El texto aprobado avanza en materia de derechos humanos, según Human Rights Watch, que, sin embargo, alerta de que mientras «protege algunos derechos, socava otros». Señala artículos controvertidos como aquellos que limitan la libertad de expresión, acotada por la prohibición expresa de no insultar a Mahoma, o la de culto, contemplada solo en el caso de las tres religiones abrahámicas. Además, la organización critica la ambigüedad de varios artículos, que dejan la puerta abierta a los juicios militares de civiles, y pide que los derechos de las mujeres no queden supeditados a ninguna condición. Algunos colectivos de mujeres se han manifestado en contra de la Constitución y llama especialmente la atención sobre el trato que reciben en ocasiones, como la que se refleja en la foto publicada por el diario Daily News Egypt en la que un hombre le tapa literalmente la boca a una activista.
Así las cosas, los ciudadanos se ven obligados a posicionarse a un lado o al otro en el polarizado Egipto, a pesar de que muchos están más preocupados por su vida diaria que por un proceso que se les escapa. «Yo realmente no sé lo que está pasando», aseguraba la dueña de una pequeña tienda de alimentación al diario Al-Ahram, «pero parece que los precios subirán muy pronto». La llegada de Mursi de momento no se ha traducido ni en la conquista de libertades ni tampoco en la mejora de la calidad de vida.

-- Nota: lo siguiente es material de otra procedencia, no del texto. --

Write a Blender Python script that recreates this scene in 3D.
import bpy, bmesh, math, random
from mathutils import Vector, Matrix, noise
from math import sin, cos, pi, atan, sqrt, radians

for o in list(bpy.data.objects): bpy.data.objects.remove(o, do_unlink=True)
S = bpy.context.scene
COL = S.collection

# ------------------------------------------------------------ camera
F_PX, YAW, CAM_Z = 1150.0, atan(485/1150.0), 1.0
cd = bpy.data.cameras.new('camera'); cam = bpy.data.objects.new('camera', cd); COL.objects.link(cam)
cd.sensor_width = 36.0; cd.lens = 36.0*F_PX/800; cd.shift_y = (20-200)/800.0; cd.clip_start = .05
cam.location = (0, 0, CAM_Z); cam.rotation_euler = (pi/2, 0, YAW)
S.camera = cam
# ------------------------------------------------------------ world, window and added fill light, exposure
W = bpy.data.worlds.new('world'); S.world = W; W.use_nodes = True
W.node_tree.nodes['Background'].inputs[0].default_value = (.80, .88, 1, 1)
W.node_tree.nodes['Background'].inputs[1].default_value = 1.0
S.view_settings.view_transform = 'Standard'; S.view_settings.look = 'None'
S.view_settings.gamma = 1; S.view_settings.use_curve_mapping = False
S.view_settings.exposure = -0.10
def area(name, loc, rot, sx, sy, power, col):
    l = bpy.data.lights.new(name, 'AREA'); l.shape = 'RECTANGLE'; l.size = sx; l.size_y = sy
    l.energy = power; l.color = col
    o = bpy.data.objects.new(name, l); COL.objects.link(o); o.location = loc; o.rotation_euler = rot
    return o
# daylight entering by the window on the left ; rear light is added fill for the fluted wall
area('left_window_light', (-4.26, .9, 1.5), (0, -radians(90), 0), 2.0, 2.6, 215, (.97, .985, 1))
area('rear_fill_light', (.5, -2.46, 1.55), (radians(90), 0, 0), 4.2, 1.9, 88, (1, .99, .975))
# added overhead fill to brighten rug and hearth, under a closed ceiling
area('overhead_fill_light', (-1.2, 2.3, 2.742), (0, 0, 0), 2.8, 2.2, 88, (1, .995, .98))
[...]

De la capacidad de Mursi para gestionar esta crisis, pero también de los militares, de la judicatura, de los Hermanos Musulmanes y del Frente de Salvación Nacional, dependerá el futuro del país. Unos y otros hablan de democracia pero la base de esta, el diálogo y la voz del pueblo, siguen ausentes en el proceso. Si los Hermanos Musulmanes pretenden llevar las riendas del país sin contar con el sector liberal y las minorías, están condenando a Egipto a la inestabilidad, al caos y al enfrentamiento durante mucho más tiempo. Entonces, los dos años que ya han pasado desde que derrocaron a Mubarak no han sido más que un bostezo.